Electricity, gas restored at Heritage Place
Attorneys seek to put complex into receivership
STEUBENVILLE — Attorneys representing residents of the Heritage Place affordable living complex in downtown Steubenville said gas and electric service in common areas has been fully restored, though questions remain about why it was out in the first place.
Legal Aid of Southeastern Ohio Attorneys Kristen Lewis and Alexandra Vance said they were told during a private, 30-minute meeting with Heritage Place’s legal counsel, Kristopher Haught, and Jefferson Common Pleas Judge Joseph Bruzzese that the outage was due to bills that weren’t paid after the owner, WG-Heritage Place Ohio, switched property management companies several months ago after coming under fire for the same residents not having heat in their apartments since at least the first of December.
Each tenant has their own electrical account, so the lights still worked in their individual apartments. Common areas, however, were dark, which meant that required “exit” lighting to guide residents out in the event of an emergency were out as well.

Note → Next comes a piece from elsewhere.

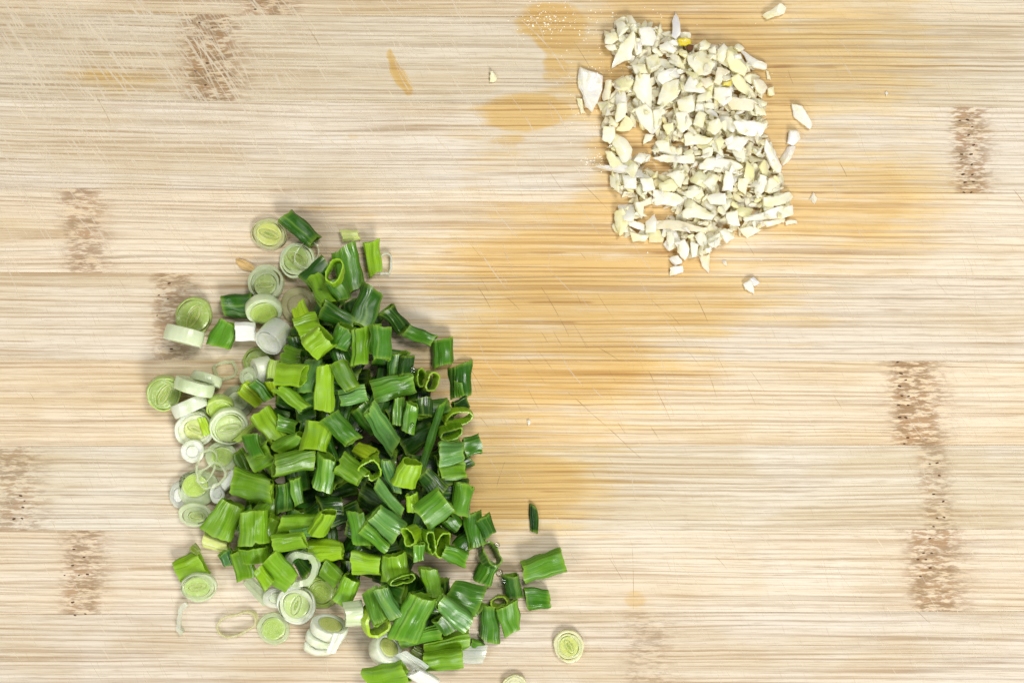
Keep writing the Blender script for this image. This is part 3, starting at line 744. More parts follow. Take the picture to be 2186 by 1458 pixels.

“Somebody didn’t get the bill, somebody didn’t pay the bill until tenants brought it to their attention,” Lewis said. “That’s the explanation we were given, that when management was transferred (to the new company) the bills did not transfer. But if you’re dealing `with a professional management company that does this kind of thing routinely, it begs reason that they wouldn’t ask for the bills to transfer, too. Whether that was actually the reason we don’t know.”
Lewis said she can’t explain why service in the other two Heritage Place buildings was restored within hours while residents living in the two buildings in question had to wait until Thursday afternoon.
“It sounds like there may have been multiple accounts for the electric and the gas service,” she said. “It may be dependent on the building. But…that is not fully explained with the information that we have so far.”
But she also pointed out it’s not the first time bills at Heritage Place have gone unpaid: In prior court filings, tenants had complained that over the past two years the complex lost water and trash service several times “because the landlord forgot to pay the bill.”
Lewis said over the years the owners have a “history…of failure to pay their bills.”
“They keep changing management companies and then blaming it on the management companies,” she said. “But the one constant is the owner.”
Lewis said they plan to file a motion no later than Monday asking Judge Joseph Bruzzese to put the complex into receivership to ensure it doesn’t happen again.
“If the court grants our motion, a receiver would be appointed to be in charge of the funds and make sure the bills are all paid and the property is maintained,” she said.